We can imagine the shock of the over confident Edward and the extent to which he sought his revenge. Yet, Wallace's great victory, successful because English cavalry were unable to maneuver on the marshy ground and because their supporting troops had been trapped on a narrow bridge, proved to be a Pyrrhic one. Bringing a large army north in 1298, and goading Wallace to forgo his successful guerrilla campaign into fighting a second pitched battle, the English king's forces were more successful. At Falkirk, they crushed the over-confident Scottish followers of Wallace. This time the English cavalry was more successful and the archers (many of whom had been recruited in Wales following that country's virtual annexation by the Statute of Rhuddlan less than 20 years before) inflicted heavy damage on the massed ranks of the Scots. Following the battle, a campaign began to ruthlessly suppress all attempts at reasserting Scottish independence.

Falkirk was a grievous loss for Wallace who never again commanded a large body of troops. After hiding out for a number of years, he was finally captured in 1305 and brought to London to die a traitor's death similar to that meted out a few years earlier by King Edward to prince Dafydd ap Gruffudd, Welsh leader of yet another fight for independence from England. With the execution of Wallace, it was time for Robert Bruce to free himself from his fealty to Edward and to lead the fight for Scotland.

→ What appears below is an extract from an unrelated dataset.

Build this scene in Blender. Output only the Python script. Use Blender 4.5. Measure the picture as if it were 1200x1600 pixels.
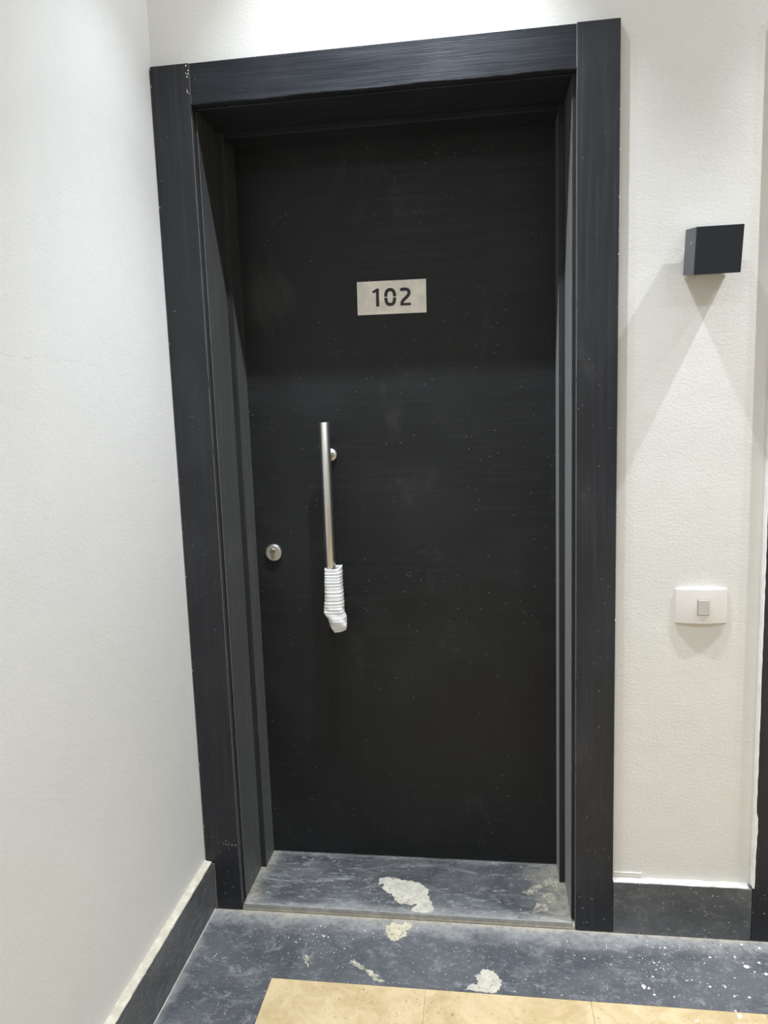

At a meeting in Greyfriar's Kirk at Dumfries between the two surviving claimants for the Scottish throne, the perfidious but crafty Robert Bruce murdered John Comyn, thus earning the enmity of the many powerful supporters of the Comyn family. He was also excommunicated from the Church. His answer was to strike out boldly, raising the Royal Standard at Scone and, on March 27, 1306, he declared himself King of Scots. Edward's reply was predictable; he sent a large army north, defeated Bruce at the battle of Methven, executed many of his supporters and forced the Scottish king to become a hunted outlaw.

Again, the indefatigable Scottish leader bided his time. After a year of demoralization and widespread English terror, during which two of his brothers were killed, Bruce came out of hiding. Aided mightily by his chief lieutenant, Sir James Douglas, "The Black Douglas," he won a first victory on Palm Sunday, 1307. From all over Scotland, the clans answered the call and Bruce's forces gathered in strength to fight the English invaders, winning many encounters against cavalry with his spearmen.